Rather, I want to float on fuzzy seeds to become fodder for nests or next century's field of wildflowers or tomorrow's nectar for the delicate grace that always returns to live. To live. To live.

Spring can remind one to forget, if the slant of light is just right. That is all the waking I need.

Prattle to Pieces

I.

Too much rain.

The seed has lifted on muddy foam, giving way to swirling eddies that tamper with the proper ratio of loosened soil to grounded fertility.

Watching it all flow towards disappearance, one wonders if the silence is ever total. There are still whispers in the pine's feathery heaven. There are yet footsteps rustling leaves and pressing down the pebbles of a shared path.

II.

A hawk is preening in the landscaped creek.

He remains free to be the truth. Weren't we all of the same flesh once? Now we squabble about pilgrims versus wanderers, despite the knowledge that I Am/ where the trail/ is not. The words are washing away too, my traveling friend.

III.

Amongst storms, I childishly await the mild.

Summer will arrive while we are away, trekking in a foreign winter. This new lash and chill will be oblivious to our near death escape of its northern sibling. Is any other proof needed in regards to the futility of waiting on anything but the present? Even winter's thin light must suffice for the impoverished.

IV.

The light of thought, like stars, is not really there.

Our eyes shine in twinkling brilliance as if the guidance leads us anywhere. Yet I cannot call you darling because you are not really there. Your long-ago-light picked my head up for a midnight kiss, when beholding was the entire point. How tiring the wretched existence of the mind!

Sipping Higher Air

On the morning walk, a rain burst had its say before we were ready. Cold and uncomfortable became acceptable; that's how acquiescence works. I tell myself all kinds of things on walks like this. Everything is acceptable. Everything belongs. We tap it out to a pileated beat. The writing doesn't have much to say these days, choosing instead to stay tight within buds or buried deep in root. Spring's busy and renewed unfurling matches a poet's yearning to give, yet all that can be heard is the dissonant squawking of her silent juxtaposition. Perhaps it is enough to unbundle the cold weight of winter, giving gratitude its full way in every step. My god, I am so thankful.

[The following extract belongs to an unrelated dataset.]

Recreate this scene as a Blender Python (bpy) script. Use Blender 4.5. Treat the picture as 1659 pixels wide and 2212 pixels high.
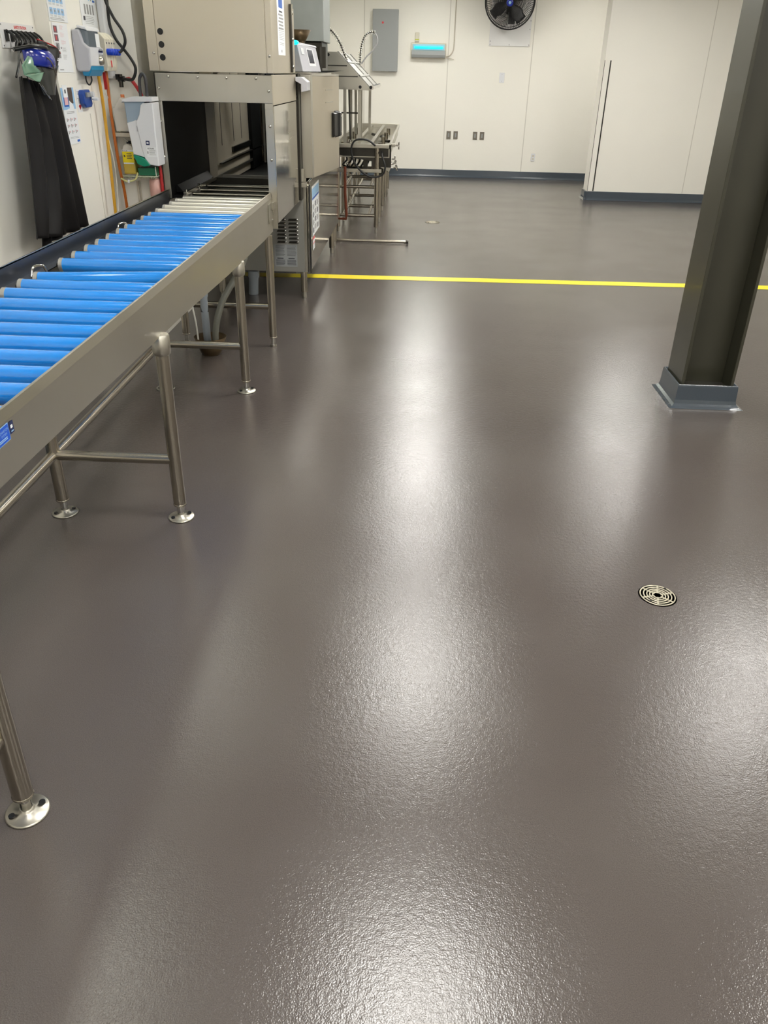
import bpy, math, random
from mathutils import Matrix, Vector
random.seed(7)
PI = math.pi
S = bpy.context.scene
C = S.collection
for o in list(bpy.data.objects):
    bpy.data.objects.remove(o)

# ------------------------------------------------------------------ camera
cam_d = bpy.data.cameras.new('camera')
cam = bpy.data.objects.new('camera', cam_d)
C.objects.link(cam)
S.camera = cam
PPX, PPY = 829.5, 1106.0
N = Vector((757 - PPX, 4150.0 - PPY)); V = Vector((910 - PPX, 155.0 - PPY))
F = math.sqrt(-(N.dot(V)))
dn = Vector((N.x, N.y, F)).normalized()
yy = Vector((V.x, V.y, F)).normalized()
yy = (yy - dn * yy.dot(dn)).normalized()
zz = -dn
xx = yy.cross(zz)
R = Matrix((xx, yy, zz))
cr, cu, cb = R.col[0], -R.col[1], -R.col[2]
CAMZ = 1.65
cam.matrix_world = Matrix(((cr[0], cu[0], cb[0], 0), (cr[1], cu[1], cb[1], 0), (cr[2], cu[2], cb[2], CAMZ), (0, 0, 0, 1)))
cam_d.sensor_fit = 'VERTICAL'
cam_d.sensor_height = 24
cam_d.lens = F / 2212 * 24
cam_d.clip_start = 0.05
cam_d.clip_end = 100

# ------------------------------------------------------------------ world, exposure
w = bpy.data.worlds.new('world'); S.world = w
w.use_nodes = True
w.node_tree.nodes['Background'].inputs[0].default_value = (0.9, 0.95, 1, 1)
w.node_tree.nodes['Background'].inputs[1].default_value = 0.15
S.view_settings.view_transform = 'Standard'
S.view_settings.look = 'None'
S.view_settings.exposure = 0.12
S.view_settings.gamma = 1
S.view_settings.use_curve_mapping = False
LAMP_MAIN = 36.0      # ceiling troffers
LAMP_SIDE = 11.0       # narrow strips over the conveyor
CEIL = 3.05

# ------------------------------------------------------------------ materials
def lin(c):
    r = []
    for v in c:
        v /= 255.0
        r.append(v / 12.92 if v <= 0.04045 else ((v + 0.055) / 1.055) ** 2.4)
    return (r[0], r[1], r[2], 1)

MATS = {}
def mat(name, rgb, rough=0.5, metal=0.0, bump=0, bscale=40, var=0, vscale=5, coat=0, trans=0, alpha=1, emit=None, estr=0, stretch=None, spec=0.5, bdist=0.002, rvar=0):
    if name in MATS:
        return MATS[name]
    m = bpy.data.materials.new(name); m.use_nodes = True
    nt = m.node_tree; b = nt.nodes['Principled BSDF']
    col = lin(rgb)
    b.inputs['Base Color'].default_value = col
    b.inputs['Roughness'].default_value = rough
    b.inputs['Metallic'].default_value = metal
    b.inputs['Specular IOR Level'].default_value = spec
    b.inputs['Coat Weight'].default_value = coat
    b.inputs['Coat Roughness'].default_value = 0.08
    b.inputs['Transmission Weight'].default_value = trans
    b.inputs['Alpha'].default_value = alpha
    if emit:
        b.inputs['Emission Color'].default_value = lin(emit)
        b.inputs['Emission Strength'].default_value = estr
    tc = nt.nodes.new('ShaderNodeTexCoord')
    mp = nt.nodes.new('ShaderNodeMapping')
    nt.links.new(tc.outputs['Object'], mp.inputs['Vector'])
    if stretch:
        mp.inputs['Scale'].default_value = stretch
    if bump:
        n = nt.nodes.new('ShaderNodeTexNoise'); n.inputs['Scale'].default_value = bscale; n.inputs['Detail'].default_value = 3
        nt.links.new(mp.outputs[0], n.inputs['Vector'])
        bp = nt.nodes.new('ShaderNodeBump'); bp.inputs['Strength'].default_value = bump; bp.inputs['Distance'].default_value = bdist
        nt.links.new(n.outputs['Fac'], bp.inputs['Height'])
        nt.links.new(bp.outputs[0], b.inputs['Normal'])
    if var or rvar:
        n2 = nt.nodes.new('ShaderNodeTexNoise'); n2.inputs['Scale'].default_value = vscale; n2.inputs['Detail'].default_value = 2
        nt.links.new(mp.outputs[0], n2.inputs['Vector'])
        if var:
            mx = nt.nodes.new('ShaderNodeMix'); mx.data_type = 'RGBA'
            mx.inputs['A'].default_value = tuple(min(1, c * (1 - var)) for c in col[:3]) + (1,)
            mx.inputs['B'].default_value = tuple(min(1, c * (1 + var)) for c in col[:3]) + (1,)
            nt.links.new(n2.outputs['Fac'], mx.inputs['Factor'])
            nt.links.new(mx.outputs['Result'], b.inputs['Base Color'])
        if rvar:
            mr = nt.nodes.new('ShaderNodeMapRange')
            mr.inputs['From Min'].default_value = 0.3; mr.inputs['From Max'].default_value = 0.7
            mr.inputs['To Min'].default_value = max(0.02, rough - rvar); mr.inputs['To Max'].default_value = rough + rvar
            nt.links.new(n2.outputs['Fac'], mr.inputs['Value'])
            nt.links.new(mr.outputs[0], b.inputs['Roughness'])
    MATS[name] = m
    return m

def floor_mat():
    m = bpy.data.materials.new('epoxy_floor'); m.use_nodes = True
    nt = m.node_tree; L = nt.links; b = nt.nodes['Principled BSDF']
    tc = nt.nodes.new('ShaderNodeTexCoord')
    def noise(scale, detail=3, rough=.5):
        n = nt.nodes.new('ShaderNodeTexNoise'); n.inputs['Scale'].default_value = scale
        n.inputs['Detail'].default_value = detail; n.inputs['Roughness'].default_value = rough
        L.new(tc.outputs['Object'], n.inputs['Vector']); return n
    base = noise(.8, 2)
    r = nt.nodes.new('ShaderNodeValToRGB')
    r.color_ramp.elements[0].position = .35; r.color_ramp.elements[1].position = .68
    r.color_ramp.elements[0].color = lin((81, 74, 71)); r.color_ramp.elements[1].color = lin((86, 80, 76))
    L.new(base.outputs['Fac'], r.inputs[0])
    fine = noise(420, 2)
    r2 = nt.nodes.new('ShaderNodeValToRGB')
    r2.color_ramp.elements[0].position = .3; r2.color_ramp.elements[1].position = .72
    r2.color_ramp.elements[0].color = (.8, .8, .8, 1); r2.color_ramp.elements[1].color = (1.18, 1.18, 1.18, 1)
    L.new(fine.outputs['Fac'], r2.inputs[0])
    mx = nt.nodes.new('ShaderNodeMix'); mx.data_type = 'RGBA'; mx.blend_type = 'MULTIPLY'
    mx.inputs['Factor'].default_value = 1
    L.new(r.outputs[0], mx.inputs['A']); L.new(r2.outputs[0], mx.inputs['B'])
    L.new(mx.outputs['Result'], b.inputs['Base Color'])
    # gloss varies where the sealer is worn
    gl = noise(1.6, 2, .5)
    mr = nt.nodes.new('ShaderNodeMapRange')
    mr.inputs['From Min'].default_value = .3; mr.inputs['From Max'].default_value = .7
    mr.inputs['To Min'].default_value = .16; mr.inputs['To Max'].default_value = .23
    L.new(gl.outputs['Fac'], mr.inputs['Value']); L.new(mr.outputs[0], b.inputs['Roughness'])
    b.inputs['Specular IOR Level'].default_value = .68
    # orange-peel texture of the rolled coat
    n1 = noise(260, 2, .5)
    n2 = noise(70, 2, .5)
    ad = nt.nodes.new('ShaderNodeMath'); ad.operation = 'MULTIPLY_ADD'; ad.inputs[1].default_value = 1.2
    L.new(n2.outputs['Fac'], ad.inputs[0]); L.new(n1.outputs['Fac'], ad.inputs[2])
    bp = nt.nodes.new('ShaderNodeBump'); bp.inputs['Strength'].default_value = 1; bp.inputs['Distance'].default_value = .0005
    L.new(ad.outputs[0], bp.inputs['Height']); L.new(bp.outputs[0], b.inputs['Normal'])
    return m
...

warm air and cherry blossoms - love's nomination of me for queen

My essence knows how to follow the lark these days. Sipping the higher air changes the view. But there is always a home to which one must return. A nest made of shredded maps awaits on the cooling forgiveness each departing day. Tucked in and settled, trees cradle the obvious secret I pretend to hear: rest and be done.

Hot tea waiting, my wet clothing hangs over the side of the bathtub. A day begins with Michigan water. And a song I cannot unhear. And a gift I can hardly bear.

I yield.

Beneath the Great Pine

Beneath the great pine, a pulling and tearing at what doesn't belong begs the work. Vines already threaten to choke, even before the tulips bloom. Still on my knees, the mail carrier addresses his friendly voice with unfriendly salutations: no mail today. A postcard should be here. They said so. Waiting to hear means a gnawing inquisition of who I am beyond body. I have new shoes for the trip and am breaking them in every day. Flights, fjords, whales, and the observatory on Mount John – all calling. All waiting. I have things to do, Mr. Mailman. My life in a backpack. My kids, my husband, all shoulder-to-shoulder with me. The what-if game creeps and tangles into the holy place. One begins to question the remnants on the altar. Incense you say? A half a dozen crows say otherwise.

Dirt falls from my hair into the drain; a long day is its own reward. We share a path for a time, hoping for the confirmation that we are so much more than this. At least, that is one way of looking at it. The sun sets on my work beneath the great pine and perhaps, that is all there really is.

Yellow Arrives

I've thought too long and too hard about the ineffable. I've mismanaged the unobtainable. The dog and I walk without the befriended ache, without waiting lifetimes for the sun to pass out of tree shadows. We escort the escaping night back to its doorstep and kiss it sweetly on the cheek because suddenly there are tasks and directions and responsibilities marching in on dawn.

yellow arrives on pine and petal freckles and floor

Night spreads in the spirit like ice building to a walkable thickness. Its dull distance covering everything but what lies overhead. It is not until that lift of light and fissure of day that spills its molten awareness unto every portion of life that one can hear her voice

apart yet a part

Like a miracle or magic, April looks nothing like March. Rebirth and regeneration gains speed so much so that one can hear the daffodils stretching. Today, I heard the daffodils stretching and I knew that you could too.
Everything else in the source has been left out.